Thursday, September 30, 2010

Reaction to NY Times article on North Korean Gulag

Shin Dong Hyok was born and raised in a North Korean gulag, the life he was forced to live was the only life he knew existed. To us, or at least to me, it seemed as though this lifestyle, the way these people were treated in these camps was completely barbaric, it was something that doesn't really happen, something that we only read about. This makes it strange to read about someone who only knew this life and nothing outside of the walls of his prison camp. Shin assumed that everyone lived the way he did and he never thought it was unfair. 

Shin's life relates to the life of the Party members in 1984. To the reader it's clear that the each of the members of the Party are treated is wrong or unfair, but to them it's standard, they love the Party, and they think there's anything bad about it enforcing the idea of Ignorance is Strength, a piece of the Party’s slogan which is similar to the saying that ignorance is bliss. Winston however, is one of the few who can even vaguely remember how life was previously causing him to be unsatisfied with his life now

It's hard to accept that Shin found this way of life normal. The world I was born into is the world I know, the world I find normal, making it shocking to know that Shin never questioned the way he was forced to live in, showing how much surroundings affect one's thinking. Ignorance is bliss. It makes sense when Shin says sometimes he wished he could go back to before he knew about the rest of the world, before he knew about anything because in a sense his oblivion never brought him problems, he "only had to do what [he] was told", finding his life now more difficult than it was in the camp. Shin having lived in the camp for so long knew nothing more than it, being pushed into a bigger world and seeing completely new things has to be hard.

Wednesday, September 22, 2010

Reaction to The Psychology of the Novel


The chapter Psychology of the Novel, from Jane Smiley's Thirteen Ways of Looking at the Novel seemed very purposeless to me. I don't quite understand why someone would write a chapter explaining what is necessary in a novel, or what many authors need to do to make their novel appealing. To me, they way an author chooses to write their novel should make the novel appealing to its readers, of course there are certain measures the author must take to make it that way but there aren't any rules. It's never guaranteed that all types of readers will read these novels, but some will because they relate in some way to the novel. Smiley mentions this relationship in the Psychology of the Novel repeatedly. "When a reader reads, she is communicating with herself, but when she feels a sense of kinship with a particular novel, she feels that the author is communicating with her," (85). I agree with the idea that every reader when reading a novel tries to relate themselves with the characters or plot, by reading they think as the author had thought, thus communicating. But it isn't absolutely necessary to have built a relationship with the author in order to enjoy the novel. Being comfortable with a novel may compel a reader to continue reading the novel, but it is not as significant Smiley makes it out to be. Smiley continuously emphasizes this idea of comfort, using multiple examples to show multiple approaches of creating a connection with the reader, which for me got boring. 
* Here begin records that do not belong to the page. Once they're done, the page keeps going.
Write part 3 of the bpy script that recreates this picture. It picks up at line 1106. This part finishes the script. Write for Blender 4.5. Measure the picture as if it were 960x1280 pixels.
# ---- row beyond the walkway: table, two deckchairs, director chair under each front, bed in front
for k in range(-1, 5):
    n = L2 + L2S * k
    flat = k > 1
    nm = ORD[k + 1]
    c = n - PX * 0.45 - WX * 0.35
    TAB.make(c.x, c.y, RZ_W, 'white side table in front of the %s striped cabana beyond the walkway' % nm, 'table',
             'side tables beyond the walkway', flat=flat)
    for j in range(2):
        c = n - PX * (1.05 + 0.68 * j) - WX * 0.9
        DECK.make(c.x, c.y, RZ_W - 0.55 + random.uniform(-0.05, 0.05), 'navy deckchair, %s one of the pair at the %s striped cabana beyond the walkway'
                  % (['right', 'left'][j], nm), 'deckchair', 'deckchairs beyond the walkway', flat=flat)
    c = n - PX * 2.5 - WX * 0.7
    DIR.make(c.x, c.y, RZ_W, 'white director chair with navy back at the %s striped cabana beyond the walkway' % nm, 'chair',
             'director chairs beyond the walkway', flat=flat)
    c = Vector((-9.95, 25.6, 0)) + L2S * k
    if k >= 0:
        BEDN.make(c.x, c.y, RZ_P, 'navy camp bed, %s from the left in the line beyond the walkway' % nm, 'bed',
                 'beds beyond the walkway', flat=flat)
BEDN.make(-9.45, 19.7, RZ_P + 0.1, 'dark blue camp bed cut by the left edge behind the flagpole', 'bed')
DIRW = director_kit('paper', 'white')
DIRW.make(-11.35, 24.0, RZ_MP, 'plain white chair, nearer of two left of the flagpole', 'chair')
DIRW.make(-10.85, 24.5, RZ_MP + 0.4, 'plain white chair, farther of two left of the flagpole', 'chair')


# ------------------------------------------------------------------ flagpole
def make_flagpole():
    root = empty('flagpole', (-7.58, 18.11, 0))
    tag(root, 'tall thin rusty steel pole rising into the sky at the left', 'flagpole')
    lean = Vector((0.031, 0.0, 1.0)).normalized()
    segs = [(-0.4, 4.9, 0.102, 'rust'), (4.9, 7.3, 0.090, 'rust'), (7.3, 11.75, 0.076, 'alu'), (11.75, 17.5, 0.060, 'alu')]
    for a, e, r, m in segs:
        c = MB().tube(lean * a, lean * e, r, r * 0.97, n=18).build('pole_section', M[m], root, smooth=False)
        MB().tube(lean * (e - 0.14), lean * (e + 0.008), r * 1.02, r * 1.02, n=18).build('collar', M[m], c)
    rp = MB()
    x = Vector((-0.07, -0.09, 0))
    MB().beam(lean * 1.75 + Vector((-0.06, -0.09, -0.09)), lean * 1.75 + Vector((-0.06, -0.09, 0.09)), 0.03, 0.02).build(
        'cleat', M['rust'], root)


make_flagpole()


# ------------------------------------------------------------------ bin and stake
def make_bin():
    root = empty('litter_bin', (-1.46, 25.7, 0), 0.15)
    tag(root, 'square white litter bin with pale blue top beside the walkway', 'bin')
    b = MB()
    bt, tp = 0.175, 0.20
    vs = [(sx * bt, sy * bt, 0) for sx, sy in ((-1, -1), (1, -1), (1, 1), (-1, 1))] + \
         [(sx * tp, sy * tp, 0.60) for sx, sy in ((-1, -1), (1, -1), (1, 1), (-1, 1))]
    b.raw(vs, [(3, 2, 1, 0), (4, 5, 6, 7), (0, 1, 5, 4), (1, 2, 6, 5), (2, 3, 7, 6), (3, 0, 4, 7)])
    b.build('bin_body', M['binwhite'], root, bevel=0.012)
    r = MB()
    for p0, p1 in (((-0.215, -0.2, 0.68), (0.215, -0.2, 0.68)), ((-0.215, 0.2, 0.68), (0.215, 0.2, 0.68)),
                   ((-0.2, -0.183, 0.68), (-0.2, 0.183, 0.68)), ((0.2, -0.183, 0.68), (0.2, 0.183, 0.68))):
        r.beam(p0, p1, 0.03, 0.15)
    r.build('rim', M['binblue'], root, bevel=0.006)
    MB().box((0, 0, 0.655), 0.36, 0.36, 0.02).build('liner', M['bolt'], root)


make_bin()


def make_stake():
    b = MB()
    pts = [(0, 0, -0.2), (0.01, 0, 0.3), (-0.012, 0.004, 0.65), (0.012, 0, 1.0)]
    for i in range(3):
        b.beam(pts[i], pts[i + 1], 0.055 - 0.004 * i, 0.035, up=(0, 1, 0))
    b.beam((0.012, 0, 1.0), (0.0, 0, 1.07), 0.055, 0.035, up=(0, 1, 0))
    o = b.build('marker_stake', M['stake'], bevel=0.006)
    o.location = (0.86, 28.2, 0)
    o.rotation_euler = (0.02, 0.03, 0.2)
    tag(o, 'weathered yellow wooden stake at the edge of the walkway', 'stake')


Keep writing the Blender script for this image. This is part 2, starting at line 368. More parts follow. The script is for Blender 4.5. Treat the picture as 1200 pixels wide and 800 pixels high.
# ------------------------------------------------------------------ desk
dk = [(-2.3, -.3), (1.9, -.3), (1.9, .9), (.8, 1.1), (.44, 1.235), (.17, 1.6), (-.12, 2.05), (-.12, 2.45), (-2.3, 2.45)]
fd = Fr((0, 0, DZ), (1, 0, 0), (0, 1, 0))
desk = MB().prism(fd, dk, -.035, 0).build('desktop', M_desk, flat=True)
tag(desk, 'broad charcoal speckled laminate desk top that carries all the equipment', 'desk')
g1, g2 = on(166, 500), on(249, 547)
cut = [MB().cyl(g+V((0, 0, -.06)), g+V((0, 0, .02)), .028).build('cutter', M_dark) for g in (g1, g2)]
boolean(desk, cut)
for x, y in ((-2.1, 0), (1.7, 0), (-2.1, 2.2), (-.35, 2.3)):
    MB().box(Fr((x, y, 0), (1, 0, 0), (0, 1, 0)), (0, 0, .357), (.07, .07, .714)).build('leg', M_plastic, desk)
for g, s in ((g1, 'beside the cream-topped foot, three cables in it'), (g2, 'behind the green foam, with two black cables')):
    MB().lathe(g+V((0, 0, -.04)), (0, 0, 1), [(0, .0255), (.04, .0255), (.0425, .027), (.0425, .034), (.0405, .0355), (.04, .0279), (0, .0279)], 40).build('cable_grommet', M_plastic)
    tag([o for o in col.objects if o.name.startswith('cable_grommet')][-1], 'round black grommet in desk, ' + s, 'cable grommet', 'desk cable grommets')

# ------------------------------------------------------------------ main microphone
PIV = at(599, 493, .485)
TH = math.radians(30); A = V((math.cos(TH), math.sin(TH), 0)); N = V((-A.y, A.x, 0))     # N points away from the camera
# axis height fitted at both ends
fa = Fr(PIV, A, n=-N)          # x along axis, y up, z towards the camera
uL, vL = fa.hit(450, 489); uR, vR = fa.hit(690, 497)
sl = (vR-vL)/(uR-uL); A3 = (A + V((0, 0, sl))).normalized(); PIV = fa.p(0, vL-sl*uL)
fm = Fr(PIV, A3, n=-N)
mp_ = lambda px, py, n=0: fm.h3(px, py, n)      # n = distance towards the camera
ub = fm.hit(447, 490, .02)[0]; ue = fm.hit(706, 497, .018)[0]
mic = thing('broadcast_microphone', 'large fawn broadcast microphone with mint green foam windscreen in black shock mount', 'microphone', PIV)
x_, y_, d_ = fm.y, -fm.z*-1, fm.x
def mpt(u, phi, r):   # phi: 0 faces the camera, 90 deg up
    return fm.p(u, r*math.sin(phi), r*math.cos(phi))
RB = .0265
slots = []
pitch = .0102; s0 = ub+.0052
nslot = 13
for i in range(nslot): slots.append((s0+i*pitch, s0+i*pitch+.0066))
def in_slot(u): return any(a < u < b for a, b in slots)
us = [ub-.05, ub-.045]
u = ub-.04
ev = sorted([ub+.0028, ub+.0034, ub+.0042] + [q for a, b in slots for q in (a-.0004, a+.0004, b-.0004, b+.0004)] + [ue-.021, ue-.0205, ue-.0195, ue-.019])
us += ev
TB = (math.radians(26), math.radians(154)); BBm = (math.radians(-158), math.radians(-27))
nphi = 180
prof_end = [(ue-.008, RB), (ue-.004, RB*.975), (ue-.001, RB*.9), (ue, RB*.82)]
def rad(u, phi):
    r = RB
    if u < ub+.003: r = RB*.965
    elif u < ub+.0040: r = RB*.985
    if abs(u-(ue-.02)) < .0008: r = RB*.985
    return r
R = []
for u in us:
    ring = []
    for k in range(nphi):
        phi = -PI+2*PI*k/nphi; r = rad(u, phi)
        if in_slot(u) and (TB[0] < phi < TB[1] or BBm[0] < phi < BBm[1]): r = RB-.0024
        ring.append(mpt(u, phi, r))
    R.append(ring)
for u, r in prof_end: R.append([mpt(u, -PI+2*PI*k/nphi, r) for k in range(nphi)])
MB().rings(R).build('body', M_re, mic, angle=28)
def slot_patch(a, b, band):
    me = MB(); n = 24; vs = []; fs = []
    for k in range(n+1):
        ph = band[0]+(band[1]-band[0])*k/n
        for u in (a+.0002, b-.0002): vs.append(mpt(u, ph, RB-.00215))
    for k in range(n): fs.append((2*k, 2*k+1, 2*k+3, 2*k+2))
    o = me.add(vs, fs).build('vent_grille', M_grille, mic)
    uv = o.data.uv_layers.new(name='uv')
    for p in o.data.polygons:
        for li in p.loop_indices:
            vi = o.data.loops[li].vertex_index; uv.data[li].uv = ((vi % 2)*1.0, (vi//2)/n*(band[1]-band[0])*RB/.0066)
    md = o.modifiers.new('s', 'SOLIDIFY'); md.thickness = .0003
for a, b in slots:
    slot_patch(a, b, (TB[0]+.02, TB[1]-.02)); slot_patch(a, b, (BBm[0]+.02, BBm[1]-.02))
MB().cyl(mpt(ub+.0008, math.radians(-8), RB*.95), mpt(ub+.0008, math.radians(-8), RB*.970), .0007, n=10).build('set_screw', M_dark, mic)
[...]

In the beginning of the Psychology of the Novel,  Smiley mentioned how the author needs to keep the reader’s attention but I feel like she didn’t do a very good job of keeping mine, many of the statements made by Smiley seemed like generalizations which bothered me a bit. While reading this chapter I kept getting bored by how repetitive and useless it seemed. Smiley’s Psychology of the Novel really just gave an impression of being guidelines for writing a novel, which I find unnecessary. A novel is a novel, and should be written how the author chooses to write it, instead of analyzing the methods other authors used, and definitely without all this “psychology”.